Written task ▸
Retype all material exactly. Pictures stay out of the copy.

Data ▸
☆ ☆ ☆ ☆ ☆ ☆ ☆

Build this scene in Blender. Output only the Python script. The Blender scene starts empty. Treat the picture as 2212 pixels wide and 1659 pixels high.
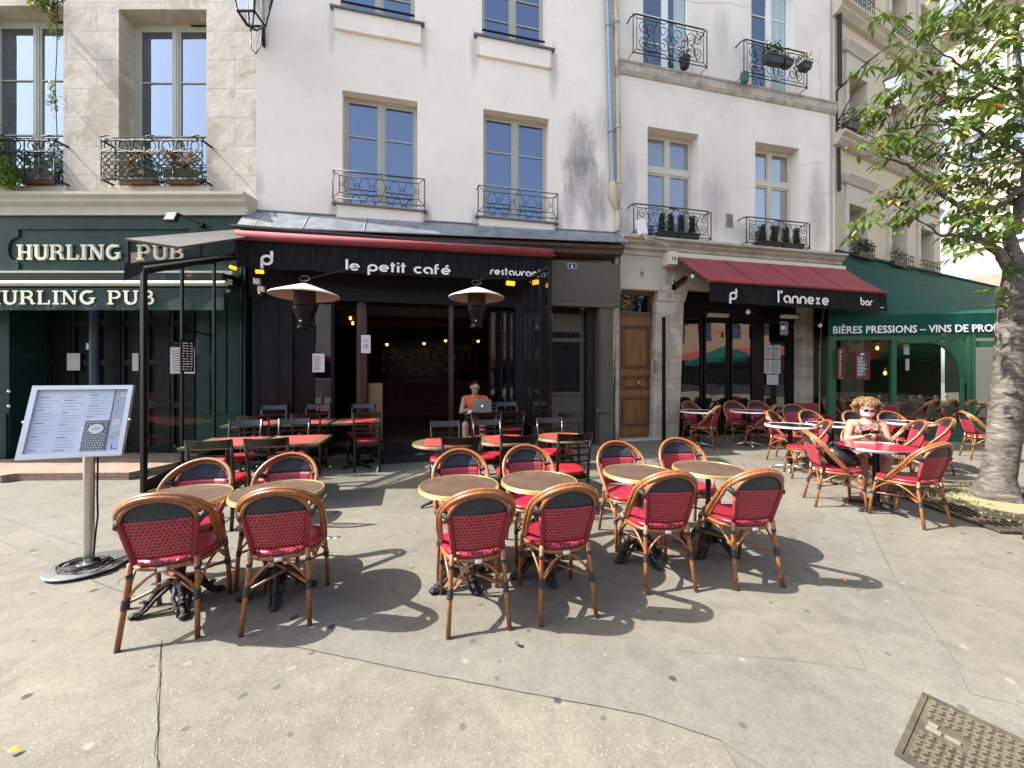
import bpy, bmesh, math, random
from math import sin, cos, pi, sqrt, atan2, atan, tan, radians as R
from mathutils import Vector, Matrix, noise
random.seed(11)
sc = bpy.context.scene
COL = sc.collection
F, H, CX, HY = 831.0, 1.566, 1106.0, 811.0      # focal, eye height, centre and horizon used to survey the place

# ---------------------------------------------------------------- mesh builder
class MB:
    def __init__(s): s.v = []; s.f = []; s.m = []; s.uv = []
    def vert(s, p): s.v.append(tuple(p)); return len(s.v) - 1
    def face(s, idx, m=0, uv=None): s.f.append(tuple(idx)); s.m.append(m); s.uv.append(uv)
    def quad(s, a, b, c, d, m=0, uv=None):
        i = [s.vert(p) for p in (a, b, c, d)]; s.face(i, m, uv)
    def poly(s, pts, m=0): s.face([s.vert(p) for p in pts], m)
    def box(s, x0, x1, y0, y1, z0, z1, m=0, M=None):
        if x0 > x1: x0, x1 = x1, x0
        if y0 > y1: y0, y1 = y1, y0
        if z0 > z1: z0, z1 = z1, z0
        P = [Vector(p) for p in ((x0,y0,z0),(x1,y0,z0),(x1,y1,z0),(x0,y1,z0),(x0,y0,z1),(x1,y0,z1),(x1,y1,z1),(x0,y1,z1))]
        if M is not None: P = [M @ p for p in P]
        b = len(s.v); s.v += [tuple(p) for p in P]
        for q in ((0,3,2,1),(4,5,6,7),(0,1,5,4),(1,2,6,5),(2,3,7,6),(3,0,4,7)):
            s.face([b+i for i in q], m)
    def tube(s, pts, r, seg=8, m=0, cap=True, closed=False, flat=1.0):
        pts = [Vector(p) for p in pts]; n = len(pts)
        if not isinstance(r, (list, tuple)): r = [r]*n
        rings = []; up = None
        for i, p in enumerate(pts):
            if closed: t = pts[(i+1) % n] - pts[i-1]
            else: t = pts[min(i+1, n-1)] - pts[max(i-1, 0)]
            if t.length < 1e-9: t = Vector((0,0,1))
            t.normalize()
            if up is None:
                a = Vector((0,0,1)) if abs(t.z) < .9 else Vector((1,0,0))
                up = (a - t*a.dot(t)).normalized()
            else:
                up = up - t*up.dot(t)
                up = up.normalized() if up.length > 1e-6 else t.orthogonal().normalized()
            w = t.cross(up)
            ring = [s.vert(p + (up*cos(2*pi*k/seg)*flat + w*sin(2*pi*k/seg))*r[i]) for k in range(seg)]
            rings.append(ring)
        L = 0.0; cnt = n if closed else n-1
        for i in range(cnt):
            A, B = rings[i], rings[(i+1) % n]
            d = (pts[(i+1) % n]-pts[i]).length
            for k in range(seg):
                k2 = (k+1) % seg
                s.face((A[k], A[k2], B[k2], B[k]), m, ((k/seg*.1, L), ((k+1)/seg*.1, L), ((k+1)/seg*.1, L+d), (k/seg*.1, L+d)))
            L += d
        if cap and not closed:
            s.face(rings[0][::-1], m); s.face(rings[-1], m)
    def lathe(s, prof, seg=24, o=(0,0,0), m=0, sx=1, sy=1):
        rings = []
        for r, z in prof:
            if r < 1e-5: rings.append([s.vert((o[0], o[1], o[2]+z))])
            else: rings.append([s.vert((o[0]+sx*r*cos(2*pi*k/seg), o[1]+sy*r*sin(2*pi*k/seg), o[2]+z)) for k in range(seg)])
        for A, B in zip(rings, rings[1:]):
            for k in range(seg):
                k2 = (k+1) % seg
                if len(A) == 1 and len(B) == 1: continue
                if len(A) == 1: s.face((A[0], B[k2], B[k]), m)
                elif len(B) == 1: s.face((A[k], A[k2], B[0]), m)
                else: s.face((A[k], A[k2], B[k2], B[k]), m)
    def ell(s, c, r, seg=12, rings=8, m=0, M=None):
        b = len(s.v); c = Vector(c)
        prof = [(sin(pi*i/rings), -cos(pi*i/rings)) for i in range(rings+1)]
        t = MB(); t.lathe(prof, seg)
        for p in t.v:
            q = Vector((p[0]*r[0], p[1]*r[1], p[2]*r[2]))
            if M is not None: q = M @ q
            s.v.append(tuple(q+c))
        for f in t.f: s.face([b+i for i in f], m)
    def grid(s, fn, nu, nv, m=0, uvf=None, flip=False):
        b = len(s.v)
        for j in range(nv+1):
            for i in range(nu+1): s.v.append(tuple(fn(i/nu, j/nv)))
        for j in range(nv):
            for i in range(nu):
                q = [b+j*(nu+1)+i, b+j*(nu+1)+i+1, b+(j+1)*(nu+1)+i+1, b+(j+1)*(nu+1)+i]
                uv = None
                if uvf: uv = [uvf(i/nu, j/nv), uvf((i+1)/nu, j/nv), uvf((i+1)/nu, (j+1)/nv), uvf(i/nu, (j+1)/nv)]
                if flip: q = q[::-1]; uv = uv[::-1] if uv else None
                s.face(q, m, uv)
    def prism(s, poly, y0, y1, m=0):            # poly in (x,z), extruded along y
        n = len(poly); a = [s.vert((p[0], y0, p[1])) for p in poly]; b = [s.vert((p[0], y1, p[1])) for p in poly]
        s.face(a, m); s.face(b[::-1], m)
        for i in range(n):
            j = (i+1) % n; s.face((a[j], a[i], b[i], b[j]), m)
    def sweep_x(s, prof, x0, x1, m=0):           # profile (y,z) swept along x, closed ends
        n = len(prof); a = [s.vert((x0, p[0], p[1])) for p in prof]; b = [s.vert((x1, p[0], p[1])) for p in prof]
        s.face(a, m); s.face(b[::-1], m)
        for i in range(n):
            j = (i+1) % n; s.face((a[j], a[i], b[i], b[j]), m)
    def build(s, name, mats, parent=None, smooth=False, fix=True, solid=0, bevel=0, loc=None):
        me = bpy.data.meshes.new(name)
        me.from_pydata(s.v, [], s.f)
        if not isinstance(mats, (list, tuple)): mats = [mats]
        for m in mats: me.materials.append(m)
        me.polygons.foreach_set('material_index', s.m)
        if any(u is not None for u in s.uv):
            ul = me.uv_layers.new(name='UVMap'); k = 0
            for f, u in zip(s.f, s.uv):
                for j in range(len(f)):
                    if u is not None: ul.data[k].uv = u[j]
                    k += 1
        if fix:
            bm = bmesh.new(); bm.from_mesh(me); bmesh.ops.recalc_face_normals(bm, faces=bm.faces); bm.to_mesh(me); bm.free()
        if smooth:
            me.polygons.foreach_set('use_smooth', [True]*len(me.polygons))
        me.update()
        o = bpy.data.objects.new(name, me); COL.objects.link(o)
        if parent is not None: o.parent = parent
        if loc is not None: o.location = loc
        if smooth == 'auto':
            md = o.modifiers.new('es', 'EDGE_SPLIT'); md.split_angle = R(38)
        if solid:
            md = o.modifiers.new('so', 'SOLIDIFY'); md.thickness = solid; md.offset = 0
        if bevel:
            md = o.modifiers.new('bv', 'BEVEL'); md.width = bevel; md.segments = 2; md.limit_method = 'ANGLE'
        return o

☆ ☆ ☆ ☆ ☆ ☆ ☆

Expected output ▸
Build this scene in Blender. Output only the Python script. The Blender scene starts empty. Treat the picture as 2212 pixels wide and 1659 pixels high.
import bpy, bmesh, math, random
from math import sin, cos, pi, sqrt, atan2, atan, tan, radians as R
from mathutils import Vector, Matrix, noise
random.seed(11)
sc = bpy.context.scene
COL = sc.collection
F, H, CX, HY = 831.0, 1.566, 1106.0, 811.0      # focal, eye height, centre and horizon used to survey the place

# ---------------------------------------------------------------- mesh builder
class MB:
    def __init__(s): s.v = []; s.f = []; s.m = []; s.uv = []
    def vert(s, p): s.v.append(tuple(p)); return len(s.v) - 1
    def face(s, idx, m=0, uv=None): s.f.append(tuple(idx)); s.m.append(m); s.uv.append(uv)
    def quad(s, a, b, c, d, m=0, uv=None):
        i = [s.vert(p) for p in (a, b, c, d)]; s.face(i, m, uv)
    def poly(s, pts, m=0): s.face([s.vert(p) for p in pts], m)
    def box(s, x0, x1, y0, y1, z0, z1, m=0, M=None):
        if x0 > x1: x0, x1 = x1, x0
        if y0 > y1: y0, y1 = y1, y0
        if z0 > z1: z0, z1 = z1, z0
        P = [Vector(p) for p in ((x0,y0,z0),(x1,y0,z0),(x1,y1,z0),(x0,y1,z0),(x0,y0,z1),(x1,y0,z1),(x1,y1,z1),(x0,y1,z1))]
        if M is not None: P = [M @ p for p in P]
        b = len(s.v); s.v += [tuple(p) for p in P]
        for q in ((0,3,2,1),(4,5,6,7),(0,1,5,4),(1,2,6,5),(2,3,7,6),(3,0,4,7)):
            s.face([b+i for i in q], m)
    def tube(s, pts, r, seg=8, m=0, cap=True, closed=False, flat=1.0):
        pts = [Vector(p) for p in pts]; n = len(pts)
        if not isinstance(r, (list, tuple)): r = [r]*n
        rings = []; up = None
        for i, p in enumerate(pts):
            if closed: t = pts[(i+1) % n] - pts[i-1]
            else: t = pts[min(i+1, n-1)] - pts[max(i-1, 0)]
            if t.length < 1e-9: t = Vector((0,0,1))
            t.normalize()
            if up is None:
                a = Vector((0,0,1)) if abs(t.z) < .9 else Vector((1,0,0))
                up = (a - t*a.dot(t)).normalized()
            else:
                up = up - t*up.dot(t)
                up = up.normalized() if up.length > 1e-6 else t.orthogonal().normalized()
            w = t.cross(up)
            ring = [s.vert(p + (up*cos(2*pi*k/seg)*flat + w*sin(2*pi*k/seg))*r[i]) for k in range(seg)]
            rings.append(ring)
        L = 0.0; cnt = n if closed else n-1
        for i in range(cnt):
            A, B = rings[i], rings[(i+1) % n]
            d = (pts[(i+1) % n]-pts[i]).length
            for k in range(seg):
                k2 = (k+1) % seg
                s.face((A[k], A[k2], B[k2], B[k]), m, ((k/seg*.1, L), ((k+1)/seg*.1, L), ((k+1)/seg*.1, L+d), (k/seg*.1, L+d)))
            L += d
        if cap and not closed:
            s.face(rings[0][::-1], m); s.face(rings[-1], m)
    def lathe(s, prof, seg=24, o=(0,0,0), m=0, sx=1, sy=1):
        rings = []
        for r, z in prof:
            if r < 1e-5: rings.append([s.vert((o[0], o[1], o[2]+z))])
            else: rings.append([s.vert((o[0]+sx*r*cos(2*pi*k/seg), o[1]+sy*r*sin(2*pi*k/seg), o[2]+z)) for k in range(seg)])
        for A, B in zip(rings, rings[1:]):
            for k in range(seg):
                k2 = (k+1) % seg
                if len(A) == 1 and len(B) == 1: continue
                if len(A) == 1: s.face((A[0], B[k2], B[k]), m)
                elif len(B) == 1: s.face((A[k], A[k2], B[0]), m)
                else: s.face((A[k], A[k2], B[k2], B[k]), m)
    def ell(s, c, r, seg=12, rings=8, m=0, M=None):
        b = len(s.v); c = Vector(c)
        prof = [(sin(pi*i/rings), -cos(pi*i/rings)) for i in range(rings+1)]
        t = MB(); t.lathe(prof, seg)
        for p in t.v:
            q = Vector((p[0]*r[0], p[1]*r[1], p[2]*r[2]))
            if M is not None: q = M @ q
            s.v.append(tuple(q+c))
        for f in t.f: s.face([b+i for i in f], m)
    def grid(s, fn, nu, nv, m=0, uvf=None, flip=False):
        b = len(s.v)
        for j in range(nv+1):
            for i in range(nu+1): s.v.append(tuple(fn(i/nu, j/nv)))
        for j in range(nv):
            for i in range(nu):
                q = [b+j*(nu+1)+i, b+j*(nu+1)+i+1, b+(j+1)*(nu+1)+i+1, b+(j+1)*(nu+1)+i]
                uv = None
                if uvf: uv = [uvf(i/nu, j/nv), uvf((i+1)/nu, j/nv), uvf((i+1)/nu, (j+1)/nv), uvf(i/nu, (j+1)/nv)]
                if flip: q = q[::-1]; uv = uv[::-1] if uv else None
                s.face(q, m, uv)
    def prism(s, poly, y0, y1, m=0):            # poly in (x,z), extruded along y
        n = len(poly); a = [s.vert((p[0], y0, p[1])) for p in poly]; b = [s.vert((p[0], y1, p[1])) for p in poly]
        s.face(a, m); s.face(b[::-1], m)
        for i in range(n):
            j = (i+1) % n; s.face((a[j], a[i], b[i], b[j]), m)
    def sweep_x(s, prof, x0, x1, m=0):           # profile (y,z) swept along x, closed ends
        n = len(prof); a = [s.vert((x0, p[0], p[1])) for p in prof]; b = [s.vert((x1, p[0], p[1])) for p in prof]
        s.face(a, m); s.face(b[::-1], m)
        for i in range(n):
            j = (i+1) % n; s.face((a[j], a[i], b[i], b[j]), m)
    def build(s, name, mats, parent=None, smooth=False, fix=True, solid=0, bevel=0, loc=None):
        me = bpy.data.meshes.new(name)
        me.from_pydata(s.v, [], s.f)
        if not isinstance(mats, (list, tuple)): mats = [mats]
        for m in mats: me.materials.append(m)
        me.polygons.foreach_set('material_index', s.m)
        if any(u is not None for u in s.uv):
            ul = me.uv_layers.new(name='UVMap'); k = 0
            for f, u in zip(s.f, s.uv):
                for j in range(len(f)):
                    if u is not None: ul.data[k].uv = u[j]
                    k += 1
        if fix:
            bm = bmesh.new(); bm.from_mesh(me); bmesh.ops.recalc_face_normals(bm, faces=bm.faces); bm.to_mesh(me); bm.free()
        if smooth:
            me.polygons.foreach_set('use_smooth', [True]*len(me.polygons))
        me.update()
        o = bpy.data.objects.new(name, me); COL.objects.link(o)
        if parent is not None: o.parent = parent
        if loc is not None: o.location = loc
        if smooth == 'auto':
            md = o.modifiers.new('es', 'EDGE_SPLIT'); md.split_angle = R(38)
        if solid:
            md = o.modifiers.new('so', 'SOLIDIFY'); md.thickness = solid; md.offset = 0
        if bevel:
            md = o.modifiers.new('bv', 'BEVEL'); md.width = bevel; md.segments = 2; md.limit_method = 'ANGLE'
        return o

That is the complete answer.